**WHAT IS NEEDED:** A faithful transcription of all the data is required.

**PROVIDED MATERIAL:**
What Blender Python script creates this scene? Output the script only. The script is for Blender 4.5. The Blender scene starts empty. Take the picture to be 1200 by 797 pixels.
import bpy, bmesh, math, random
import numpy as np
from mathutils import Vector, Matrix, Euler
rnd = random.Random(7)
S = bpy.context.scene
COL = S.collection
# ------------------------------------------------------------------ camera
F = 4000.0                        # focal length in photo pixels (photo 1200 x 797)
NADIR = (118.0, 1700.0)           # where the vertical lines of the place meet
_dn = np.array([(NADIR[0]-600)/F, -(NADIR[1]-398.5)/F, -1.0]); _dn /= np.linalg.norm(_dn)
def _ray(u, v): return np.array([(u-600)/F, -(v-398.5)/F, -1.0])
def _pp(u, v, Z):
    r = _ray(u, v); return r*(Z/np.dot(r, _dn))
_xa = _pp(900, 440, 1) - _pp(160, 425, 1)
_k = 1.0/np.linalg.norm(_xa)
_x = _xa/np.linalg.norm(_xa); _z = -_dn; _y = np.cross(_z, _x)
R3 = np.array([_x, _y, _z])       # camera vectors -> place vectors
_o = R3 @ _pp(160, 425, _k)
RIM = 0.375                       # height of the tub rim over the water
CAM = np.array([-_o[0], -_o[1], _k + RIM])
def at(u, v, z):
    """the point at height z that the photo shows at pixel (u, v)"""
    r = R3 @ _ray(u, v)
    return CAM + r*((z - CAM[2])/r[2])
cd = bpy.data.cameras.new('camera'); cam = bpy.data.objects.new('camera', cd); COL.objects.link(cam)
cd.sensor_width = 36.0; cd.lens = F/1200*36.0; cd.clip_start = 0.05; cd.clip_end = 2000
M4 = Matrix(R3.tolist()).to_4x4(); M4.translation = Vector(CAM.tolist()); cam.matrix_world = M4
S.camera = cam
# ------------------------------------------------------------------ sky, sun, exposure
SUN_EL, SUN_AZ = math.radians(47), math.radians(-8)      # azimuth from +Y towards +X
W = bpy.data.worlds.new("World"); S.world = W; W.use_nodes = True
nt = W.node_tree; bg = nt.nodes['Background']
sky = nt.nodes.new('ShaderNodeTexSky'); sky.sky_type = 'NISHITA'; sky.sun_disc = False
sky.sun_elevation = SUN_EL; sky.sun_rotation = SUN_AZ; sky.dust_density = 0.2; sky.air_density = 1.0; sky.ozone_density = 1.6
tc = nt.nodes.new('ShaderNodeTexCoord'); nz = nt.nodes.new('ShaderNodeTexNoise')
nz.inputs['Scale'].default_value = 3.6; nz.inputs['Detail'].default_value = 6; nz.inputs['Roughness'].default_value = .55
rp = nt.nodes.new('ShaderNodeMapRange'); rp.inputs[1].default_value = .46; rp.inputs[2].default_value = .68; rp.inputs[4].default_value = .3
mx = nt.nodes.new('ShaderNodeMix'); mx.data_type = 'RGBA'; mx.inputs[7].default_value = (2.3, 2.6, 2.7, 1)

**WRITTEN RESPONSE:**
What Blender Python script creates this scene? Output the script only. The script is for Blender 4.5. The Blender scene starts empty. Take the picture to be 1200 by 797 pixels.
import bpy, bmesh, math, random
import numpy as np
from mathutils import Vector, Matrix, Euler
rnd = random.Random(7)
S = bpy.context.scene
COL = S.collection
# ------------------------------------------------------------------ camera
F = 4000.0                        # focal length in photo pixels (photo 1200 x 797)
NADIR = (118.0, 1700.0)           # where the vertical lines of the place meet
_dn = np.array([(NADIR[0]-600)/F, -(NADIR[1]-398.5)/F, -1.0]); _dn /= np.linalg.norm(_dn)
def _ray(u, v): return np.array([(u-600)/F, -(v-398.5)/F, -1.0])
def _pp(u, v, Z):
    r = _ray(u, v); return r*(Z/np.dot(r, _dn))
_xa = _pp(900, 440, 1) - _pp(160, 425, 1)
_k = 1.0/np.linalg.norm(_xa)
_x = _xa/np.linalg.norm(_xa); _z = -_dn; _y = np.cross(_z, _x)
R3 = np.array([_x, _y, _z])       # camera vectors -> place vectors
_o = R3 @ _pp(160, 425, _k)
RIM = 0.375                       # height of the tub rim over the water
CAM = np.array([-_o[0], -_o[1], _k + RIM])
def at(u, v, z):
    """the point at height z that the photo shows at pixel (u, v)"""
    r = R3 @ _ray(u, v)
    return CAM + r*((z - CAM[2])/r[2])
cd = bpy.data.cameras.new('camera'); cam = bpy.data.objects.new('camera', cd); COL.objects.link(cam)
cd.sensor_width = 36.0; cd.lens = F/1200*36.0; cd.clip_start = 0.05; cd.clip_end = 2000
M4 = Matrix(R3.tolist()).to_4x4(); M4.translation = Vector(CAM.tolist()); cam.matrix_world = M4
S.camera = cam
# ------------------------------------------------------------------ sky, sun, exposure
SUN_EL, SUN_AZ = math.radians(47), math.radians(-8)      # azimuth from +Y towards +X
W = bpy.data.worlds.new("World"); S.world = W; W.use_nodes = True
nt = W.node_tree; bg = nt.nodes['Background']
sky = nt.nodes.new('ShaderNodeTexSky'); sky.sky_type = 'NISHITA'; sky.sun_disc = False
sky.sun_elevation = SUN_EL; sky.sun_rotation = SUN_AZ; sky.dust_density = 0.2; sky.air_density = 1.0; sky.ozone_density = 1.6
tc = nt.nodes.new('ShaderNodeTexCoord'); nz = nt.nodes.new('ShaderNodeTexNoise')
nz.inputs['Scale'].default_value = 3.6; nz.inputs['Detail'].default_value = 6; nz.inputs['Roughness'].default_value = .55
rp = nt.nodes.new('ShaderNodeMapRange'); rp.inputs[1].default_value = .46; rp.inputs[2].default_value = .68; rp.inputs[4].default_value = .3
mx = nt.nodes.new('ShaderNodeMix'); mx.data_type = 'RGBA'; mx.inputs[7].default_value = (2.3, 2.6, 2.7, 1)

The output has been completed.